### WORK INSTRUCTIONS
Take the lines from the top down to and including the one with "COL = S.collection" and repeat them exactly. Omit images.

### SOURCE MATERIAL
[Begin]

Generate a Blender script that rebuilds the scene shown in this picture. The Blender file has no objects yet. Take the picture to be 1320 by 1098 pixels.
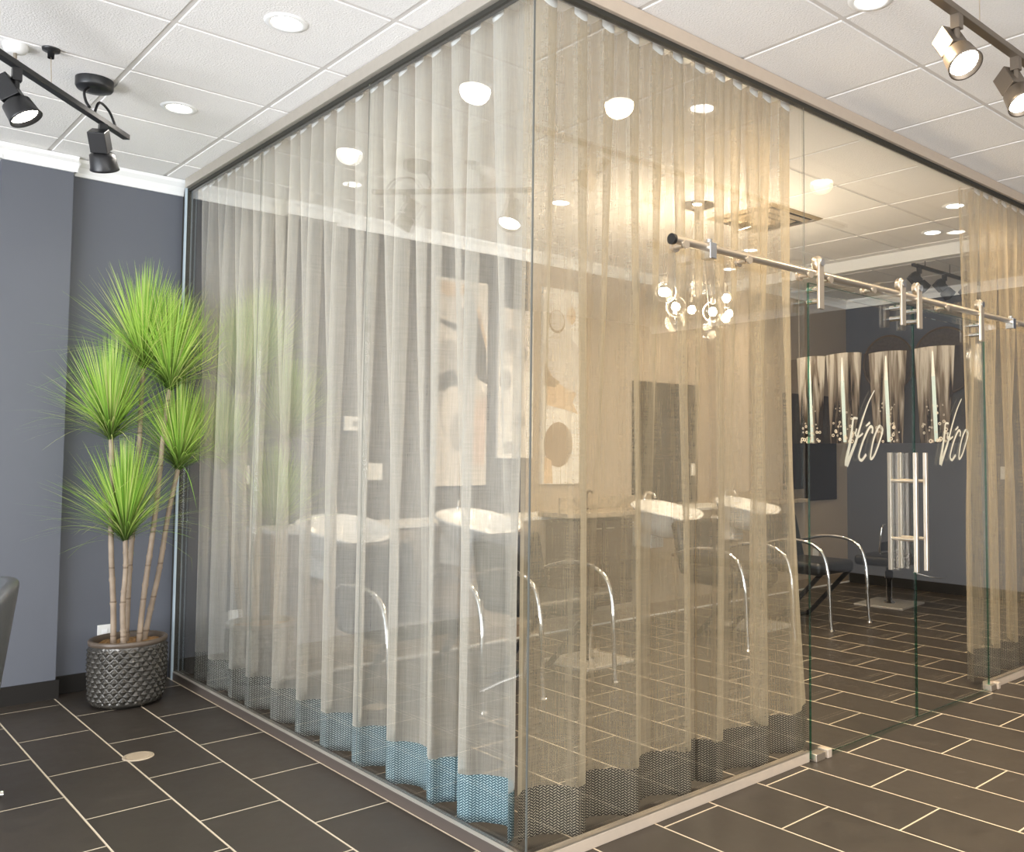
import bpy, math, random
from mathutils import Vector, Matrix
PI = math.pi
random.seed(7)
S = bpy.context.scene
COL = S.collection

# ------------------------------------------------------------------ helpers
class MB:
    """Collects shapes for ONE mesh."""
    def __init__(s): s.v, s.f, s.m, s.sm = [], [], [], []
    def add(s, vs, fs, mi=0, smooth=False, M=None):
        b = len(s.v)
        s.v += [tuple(M @ Vector(p)) if M is not None else tuple(p) for p in vs]
        for f in fs:
            s.f.append([b+i for i in f]); s.m.append(mi); s.sm.append(smooth)
        return s
    def box(s, lo, hi, mi=0, M=None):
        x0,y0,z0 = lo; x1,y1,z1 = hi
        vs = [(x0,y0,z0),(x1,y0,z0),(x1,y1,z0),(x0,y1,z0),(x0,y0,z1),(x1,y0,z1),(x1,y1,z1),(x0,y1,z1)]
        return s.add(vs, [(3,2,1,0),(4,5,6,7),(0,1,5,4),(1,2,6,5),(2,3,7,6),(3,0,4,7)], mi, False, M)
    def tube(s, pts, r, n=10, mi=0, M=None, caps=True, closed=False):
        pts = [Vector(p) for p in pts]; N = len(pts)
        rs = r if isinstance(r, (list, tuple)) else [r]*N
        vs, fs = [], []
        up = None
        for i, p in enumerate(pts):
            if closed: t = pts[(i+1) % N]-pts[i-1]
            else: t = pts[min(i+1, N-1)]-pts[max(i-1, 0)]
            t.normalize()
            if up is None:
                up = Vector((0,0,1)) if abs(t.z) < .9 else Vector((1,0,0))
            a = up-t*up.dot(t); a.normalize(); up = a; b = t.cross(a)
            for k in range(n):
                w = 2*PI*k/n
                vs.append(p+(a*math.cos(w)+b*math.sin(w))*rs[i])
        for i in range(N if closed else N-1):
            j = (i+1) % N
            for k in range(n):
                k2 = (k+1) % n
                fs.append((i*n+k, i*n+k2, j*n+k2, j*n+k))
        s.add(vs, fs, mi, True, M)
        if caps and not closed:
            s.add(vs[:n], [tuple(range(n))[::-1]], mi, False, M)
            s.add(vs[-n:], [tuple(range(n))], mi, False, M)
        return s
    def lathe(s, prof, n=32, mi=0, M=None, sx=1, sy=1, smooth=True):
        vs, fs = [], []
        for r, z in prof:
            for k in range(n):
                w = 2*PI*k/n; vs.append((r*math.cos(w)*sx, r*math.sin(w)*sy, z))
        for i in range(len(prof)-1):
            for k in range(n):
                k2 = (k+1) % n
                fs.append((i*n+k, i*n+k2, (i+1)*n+k2, (i+1)*n+k))
        return s.add(vs, fs, mi, smooth, M)
    def cyl(s, c, r, z0, z1, n=24, mi=0, M=None):
        T = Matrix.Translation(Vector((c[0], c[1], 0)))
        if M is not None: T = M @ T
        return s.lathe([(0,z0),(r,z0),(r,z0),(r,z1),(r,z1),(0,z1)], n, mi, T)
    def grid(s, P, mi=0, smooth=True, M=None):
        nu, nv = len(P), len(P[0])
        vs = [p for row in P for p in row]
        fs = [(i*nv+j, (i+1)*nv+j, (i+1)*nv+j+1, i*nv+j+1) for i in range(nu-1) for j in range(nv-1)]
        return s.add(vs, fs, mi, smooth, M)
    def poly(s, pts, mi=0, M=None): return s.add(pts, [tuple(range(len(pts)))], mi, False, M)
    def build(s, name, mats, parent=None, bevel=0, seg=2, subsurf=0, solid=0):
        me = bpy.data.meshes.new(name)
        me.from_pydata([tuple(p) for p in s.v], [], s.f)
        for m in (mats if isinstance(mats, (list, tuple)) else [mats]): me.materials.append(m)
        me.polygons.foreach_set('material_index', s.m)
        me.polygons.foreach_set('use_smooth', s.sm)
        me.update()
        o = bpy.data.objects.new(name, me); COL.objects.link(o)
        if parent is not None: o.parent = parent
        if solid:
            q = o.modifiers.new('s', 'SOLIDIFY'); q.thickness = solid; q.offset = 0
        if bevel:
            q = o.modifiers.new('b', 'BEVEL'); q.width = bevel; q.segments = seg; q.limit_method = 'ANGLE'
        if subsurf:
            q = o.modifiers.new('u', 'SUBSURF'); q.levels = subsurf; q.render_levels = subsurf
        return o

def tag(o, label=None, cat=None, group=None, kind=None):
    if label: o['label'] = label
    if cat: o['category'] = cat
    if group: o['group'] = group
    if kind: o['kind'] = kind
    return o
def thing(name, label, cat, loc=(0,0,0), rz=0, group=None):
    o = bpy.data.objects.new(name, None); COL.objects.link(o)
    o.location = loc; o.rotation_euler = (0,0,rz); o.empty_display_size = .1
    return tag(o, label, cat, group)
def struct(o, label): return tag(o, label, None, None, 'structure')
def dup(root, loc, rz, label, group=None):
    r = root.copy(); COL.objects.link(r); r.location = loc; r.rotation_euler = (0,0,rz)
    r['label'] = label
    if group: r['group'] = group
    def rec(a, b):
        for ch in list(a.children):
            if ch.type == 'LIGHT': continue
            c = ch.copy(); COL.objects.link(c); c.parent = b
            rec(ch, c)
    rec(root, r)
    return r
def catmull(pts, n=8):
    P = [Vector(p) for p in pts]; out = []
    for i in range(len(P)-1):
        p0, p1, p2, p3 = P[max(i-1,0)], P[i], P[i+1], P[min(i+2,len(P)-1)]
        for k in range(n):
            t = k/n
            out.append(.5*((2*p1)+(p2-p0)*t+(2*p0-5*p1+4*p2-p3)*t*t+(3*p1-p0-3*p2+p3)*t**3))
    out.append(P[-1]); return out
def frame_to(d, origin=(0,0,0), up=(0,0,1)):
    """matrix whose -Z looks along d"""
    q = Vector(d).to_track_quat('-Z', 'Y')
    return Matrix.Translation(Vector(origin)) @ q.to_matrix().to_4x4()

# ------------------------------------------------------------------ materials
def nt(name):
    m = bpy.data.materials.new(name); m.use_nodes = True
    t = m.node_tree; t.nodes.clear()
    return m, t
def nd(t, typ, **kw):
    n = t.nodes.new(typ)
    for k, v in kw.items():
        if k == 'ins':
            for a, b in v.items(): n.inputs[a].default_value = b
        else: setattr(n, k, v)
    return n
def lk(t, a, b): t.links.new(a, b)
def mth(t, op, a, b=None, c=None):
    n = nd(t, 'ShaderNodeMath', operation=op)
    for i, x in enumerate((a, b, c)):
        if x is None: continue
        if isinstance(x, (int, float)): n.inputs[i].default_value = x
        else: lk(t, x, n.inputs[i])
    return n.outputs[0]
def mixc(t, fac, a, b):
    n = nd(t, 'ShaderNodeMix', data_type='RGBA')
    for sock, x in ((n.inputs['Factor'], fac), (n.inputs[6], a), (n.inputs[7], b)):
        if isinstance(x, (int, float)): sock.default_value = x
        elif isinstance(x, tuple): sock.default_value = (*x, 1) if len(x) == 3 else x
        else: lk(t, x, sock)
    return n.outputs[2]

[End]

### SOLUTION TO THE PROBLEM
Generate a Blender script that rebuilds the scene shown in this picture. The Blender file has no objects yet. Take the picture to be 1320 by 1098 pixels.
import bpy, math, random
from mathutils import Vector, Matrix
PI = math.pi
random.seed(7)
S = bpy.context.scene
COL = S.collection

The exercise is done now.